Fazla çalışmanın belirlenmesinde, 4857 sayılı Yasanın 68 inci maddesi uyarınca ara dinlenme sürelerinin de dikkate alınması gerekir.
Fazla çalışmaların uzun bir süre için hesaplanması ve miktarın yüksek çıkması halinde Yargıtay’ca hakkaniyet indirimi yapılması gerektiği istikrarlı uygulama halini almıştır. Ancak fazla çalışmanın tanık anlatımları yerine yazılı belgelere ve işveren kayıtlarına dayanması durumunda böyle bir indirime gidilmemektedir. Yapılacak indirim, işçinin çalışma şekline ve işin düzenlenmesine ve hesaplanan fazla çalışma miktarına göre taktir edilmelidir. Hakkın özünü ortadan kaldıracak oranda bir indirime gidilmemelidir.
Somut olayda davacı çalıştığı süre içerisinde hakkı olduğu halde fazla mesai ücretlerinin ödenmediğini iddia etmiş, davalı taraf ise işletmenin gelirleri giderlerini karşılayamadığından, iş yoğunluğu olmadığından ve de ihtiyaç duyulmadığından davacıya fazla mesai yaptırılmadığını savunmuştur. Davacı tanıklarından ... “Davacı benim uzaktan akrabam olur. Davacı hemen hemen haftanın 7 günü, sabah 08:00 ile gece 23:00 suları arasında çalışıyordu.”, ... “Davacı benim arkadaşım olur. Davacı haftanın 7 günü, sabah 08:00"de işe başlıyordu. Bazen akşam 18:00 sularına kadar bazen ise 20:00 sularına kadar çalışıyordu.” şeklinde beyanda bulunmuştur.
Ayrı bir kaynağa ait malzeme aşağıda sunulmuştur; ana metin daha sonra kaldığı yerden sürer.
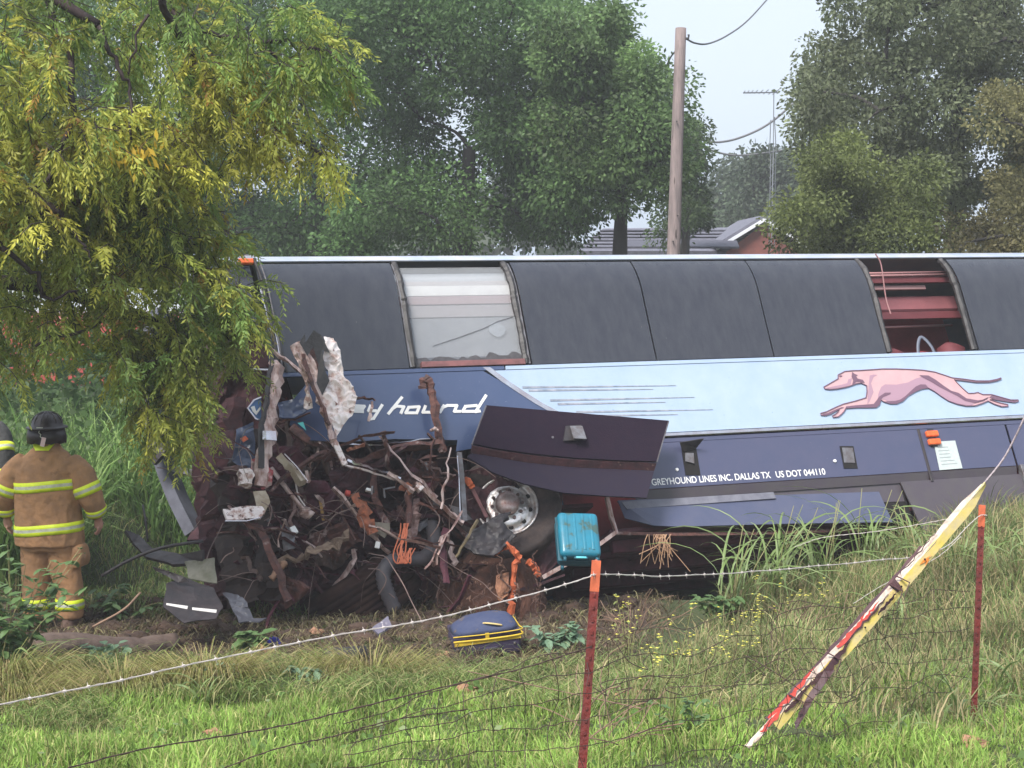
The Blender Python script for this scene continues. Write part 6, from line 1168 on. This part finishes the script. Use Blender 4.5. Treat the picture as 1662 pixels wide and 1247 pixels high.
def stump():
    b = G(800, 1012); o = empty('uprooted_stump', b, 'clay-caked uprooted stump with splintered wood tinted orange with painted red light beside the coach wheel', 'stump'); O = Vector(b)
    def lp(px, py, dd=0.): return P(px, py, O.y / (cos(PHI)) * 1.0 + .35 + dd) - O
    V, Fc = lofts([(lp(782, 1015, .3), (.62, 0, 0), (0, .40, 0), 2.2), (lp(785, 985, .3), (.58, 0, .0), (0, .36, 0), 2.4), (lp(790, 950, .35), (.50, 0, .02), (0, .32, 0), 2.4), (lp(798, 915, .4), (.38, 0, .04), (0, .26, 0), 2.2), (lp(800, 892, .45), (.2, 0, 0), (0, .12, 0), 2)], 40); bm = bmesh.new(); vs = [bm.verts.new(v) for v in V]; [bm.faces.new([vs[i] for i in f]) for f in Fc]; bmesh.ops.triangulate(bm, faces=bm.faces[:])
    for _ in range(2): bmesh.ops.subdivide_edges(bm, edges=bm.edges[:], cuts=1)
    for v in bm.verts: q = v.co * 5; v.co += Vector((noise.noise(q), noise.noise(q + Vector((4, 4, 4))), noise.noise(q * 1.3))) * .07 + Vector((1, -1, .4)) * noise.noise(q * 3.3) * .03
    me = bpy.data.meshes.new('clay_mass'); bm.to_mesh(me); bm.free(); link('clay_mass', me, mat('red_clay', (.13, .055, .035), .95, c2=(.06, .028, .02), scale=6, bump=1, bscale=20, spot=(16, .64, (.34, .20, .14))), o, True)
    def tb(name, pts, r, m_, n=6, fl=.7): mb = MB(); q = smoothpts([lp(*p) for p in pts], 5); q = [p + Vector([random.gauss(0, .008) for _ in range(3)]) for p in q]; mb.tube(q, [r * random.uniform(.7, 1.25) * (1 - .4 * i / len(q)) for i in range(len(q))], n, True, fl, .15); mb.build(name, m_, o)
    tb('orange_splinter', [(829, 1000, -.08), (832, 960, -.1), (836, 920, -.1), (842, 905, -.08)], .035, RAWWOOD); tb('orange_splinter', [(842, 905, -.08), (830, 890, -.1), (822, 882, -.1)], .045, RAWWOOD); tb('orange_splinter', [(800, 902, -.05), (815, 893, -.08), (828, 886, -.1)], .03, RAWWOOD); tb('orange_splinter', [(858, 912, .0), (868, 922, .0), (876, 936, .0)], .05, RAWWOOD)
    slab('split_wood_face', [lp(*p) for p in ((806, 935, -.12), (826, 930, -.12), (825, 968, -.14), (812, 975, -.14), (804, 955, -.13))], .04, mat('pale_split_wood', (.42, .20, .11), .8, c2=(.24, .11, .07), scale=25, bump=.8, stretch=(1, 1, .3)), o, 3, .03, 8)
    for k in range(26):
        x = random.uniform(690, 880); y = random.uniform(890, 975); q = [(x, y, random.uniform(-.25, .1))]
        for i in range(4): q.append((q[-1][0] + random.gauss(0, 9), q[-1][1] + random.uniform(4, 20), q[-1][2] + random.gauss(-.01, .02)))
        tb('root', q, random.uniform(.004, .011), mat('thin_root', (.16, .085, .06), .85, c2=(.07, .035, .03), scale=9), 5, 1)
random.seed(15); stump()
def log():
    a, b = G(58, 1068), G(285, 1056); o = empty('fallen_log', a, 'bare grey brown log lying in the mud below the firefighter', 'log'); q = (b - a); mb = MB(); pts = [q * t + Vector((0, .0, .05 + .02 * sin(t * 7))) for t in np.linspace(0, 1, 24)]; mb.tube(pts, [.125 * (1 - .35 * t) * (1 + .05 * noise.noise(Vector((t * 9, 0, 0)))) for t in np.linspace(0, 1, 24)], 22)
    for i, v in enumerate(mb.v): v = Vector(v); k = noise.noise(Vector((v.x * 2, v.y * 10, v.z * 14))) * .018; mb.v[i] = (v.x, v.y + k, v.z + k)
    mb.build('log_body', mat('grey_log', (.15, .105, .085), .9, c2=(.075, .05, .042), scale=6, bump=1, bscale=18, stretch=(.35, 1, 1)), o, True)
log()
def debris(name, pts, th, m_, label, cat='wreckage', cuts=3, amp=.03, nsc=6, extra=None):
    O = P(*pts[0]); o = slab(name, [P(*p) - O for p in pts], th, m_, None, cuts, amp, nsc); o.location = O; return tag(o, label, cat)
debris('torn_sheet', [(270, 948, 12.9), (300, 938, 13.1), (345, 955, 13.0), (362, 985, 12.8), (350, 1005, 12.6), (300, 1012, 12.5), (264, 985, 12.6)], .01, BLACKP, 'black plastic panel with a broken white stripe lying left of the torn coach nose', 'panel')
debris('white_strip', [(270, 979, 12.45), (305, 984, 12.45), (304, 989, 12.45), (270, 982, 12.45)], .006, LET, 'left half of the white strip on the black panel', 'strip', 1, .004); debris('white_strip', [(312, 986, 12.45), (352, 990, 12.45), (351, 995, 12.45), (312, 990, 12.45)], .006, LET, 'right half of the white strip on the black panel', 'strip', 1, .004)
debris('black_sheet', [(362, 962, 12.9), (385, 968, 12.9), (398, 975, 12.8), (412, 1000, 12.7), (432, 1003, 12.7), (405, 1010, 12.55), (388, 1012, 12.5), (376, 990, 12.7)], .008, mat('wet_black_sheet', (.07, .07, .085), .35, c2=(.04, .04, .05), scale=8), 'crumpled wet black sheet beside the yellow-green vine', 'sheet', 4, .07)
debris('bumper_scrap', [(203, 862, 13.6), (225, 872, 13.6), (248, 892, 13.5), (290, 902, 13.4), (330, 893, 13.3), (330, 915, 13.3), (280, 918, 13.3), (240, 905, 13.4), (215, 885, 13.5)], .03, BLACKP, 'curved black bumper piece sticking out left of the torn coach nose', 'bumper', 3, .03)
debris('torn_sheet', [(300, 912, 13.3), (350, 905, 13.3), (352, 945, 13.1), (305, 940, 13.1)], .01, mat('muddy_grey', (.16, .15, .12), .7, c2=(.09, .09, .06), scale=9), 'muddy grey panel leaning below the black bumper piece', 'panel', 3, .04)
debris('torn_scrap', [(248, 920, 13.0), (300, 936, 12.9), (308, 944, 12.9), (290, 946, 12.9), (252, 926, 13.0)], .008, BLACKP, 'narrow black blade shaped scrap above the black panel', 'scrap', 2, .02)
debris('black_strip', [(80, 1080, 11.4), (125, 1080, 11.4), (165, 1088, 11.3), (150, 1092, 11.3), (80, 1086, 11.3)], .008, BLACKP, 'flat black strip lying in front of the log', 'strip', 2, .01)
debris('grey_scrap', [(604, 1020, 12.3), (632, 1000, 12.4), (636, 1016, 12.3), (612, 1030, 12.2)], .02, mat('pale_lavender_metal', (.12, .11, .15), .4), 'pale grey metal scrap on the mud under the ribbed tyre', 'scrap', 3, .04)
def rods(pts, r, m_, label, name='bent_rod', cat='rod'):
    O = P(*pts[0]); mb = MB(); mb.tube(smoothpts([P(*p) - O for p in pts], 5), r, 6); o = mb.build(name, m_, None, True); o.location = O; return tag(o, label, cat)
rods([(165, 935, 13.2), (205, 912, 13.2), (260, 890, 13.2), (330, 878, 13.3)], .014, BLACKP, 'long thin black rod crossing the black bumper piece'); rods([(240, 880, 13.4), (236, 845, 13.4), (232, 820, 13.5)], .010, BLACKP, 'short upright black rod above the bumper piece'); rods([(150, 1018, 12.5), (200, 990, 12.6), (228, 962, 12.7)], .010, mat('dead_stem', (1, 1, 1)), 'thin brown stick leaning by the firefighter boot', 'stick', 'stick'); rods([(1040, 1150, 8.8), (900, 1120, 9.6), (760, 1090, 10.4)], .004, mat('dead_stem', (1, 1, 1)), 'long thin dry stem lying over the flattened grass', 'stick', 'stick')
c = G(558, 1078); o = MB().lathe([(.062, -.17), (.070, -.17), (.070, .17), (.062, .17), (.062, -.17)], Matrix.Translation((0, 0, .06)) @ Matrix.Rotation(radians(14), 4, 'Z') @ Matrix.Rotation(pi / 2, 4, 'Y'), 22).build('black_pipe', BLACKP, None, True); o.location = c; tag(o, 'short black pipe stub lying in the mud', 'pipe')
c = G(444, 1052); bm = MB()
for k in range(40):
    a = Vector([random.gauss(0, 1) for _ in range(3)]).normalized(); a.z = abs(a.z); u = a.orthogonal().normalized() * .022; p = a * .05; bm.add([p * .2, p + u, p * 1.3, p - u], [[0, 1, 2, 3]])
o = bm.build('blue_rosette', mat('violet_blue_cloth', (.06, .06, .5), .7)); o.location = c + Vector((0, 0, .03)); tag(o, 'small violet blue cloth rosette on the mud', 'rosette')
random.seed(8)
for px, py, r, lb in ((510, 1030, .05, 'orange brown bark chunk on the mud above the barbed wire'), (425, 1062, .06, 'small brown block near the blue rosette'), (648, 1085, .05, 'pale split chunk at the edge of the flattened grass'), (720, 1067, .04, 'pinkish stone left of the navy suitcase'), (755, 1125, .05, 'pale torn scrap on the bright grass edge'), (345, 1195, .04, 'light brown leaf curled on the bright grass'), (1020, 1138, .07, 'brown bark chunk right of the near post'), (1445, 1210, .06, 'reddish chunk in the grass below the wire mesh'), (1580, 1215, .06, 'orange brown chunk at the lower right')):
    g = G(px, py); s = random.random() * 50; o = pyd('bark_chunk', [Vector((v.x * 1.5, v.y, v.z * .7)) * r * (1 + .7 * noise.noise(v * 1.5 + Vector((s, 0, 0)))) for v in iv], ifc, mat('orange_bark', (.42, .22, .13), .8, c2=(.22, .11, .07), scale=16, bump=.6)); o.location = g + Vector((0, 0, r * .4)); tag(o, lb, 'chunk')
Olağandışı fazla çalışma iddiasında bulunan işçi bu iddiasını kanıtlamakla yükümlü olup, somut uyuşmazlıkta davacının dinlettiği tanıklar işyeri çalışanı olmayıp davacının arkadaşı ve akrabasıdır. Bu durumda işyerinin çalışma düzenini bilmeleri mümkün olmadığı gibi dosyada mevcut yönetim kurulu karar defterinde işyerinde davacı ile birlikte bir işçinin daha çalıştığı görülmektedir. Bu durumda iddiayı ve işyeri çalışma koşullarını bilmeyen tanık beyanlarına göre sonuca gidilmesi mümkün değildir. Tanıklar İşçilerin ara dinlenme süreleri ve diğer işçi ile dönüşümlü çalışıp çalışmadığı hususlarında beyanda bulunmamışlardır. Kaldıki işyeri de müşterisizlikten kapatılmıştır. Bu durumda olağandışı fazla çalışma alacak iddialarının kanıtlandığından söz edilmesi mümkün değildir. Bu talebin reddi gerekirken kabulü hatalı olup bozma nedenidir.
SONUÇ: Temyiz olunan kararın, yukarıda açıklanan nedenle BOZULMASINA, peşin alınan temyiz harcının istek halinde davalıya iadesine, 10.03.2016 gününde oybirliğiyle karar verildi.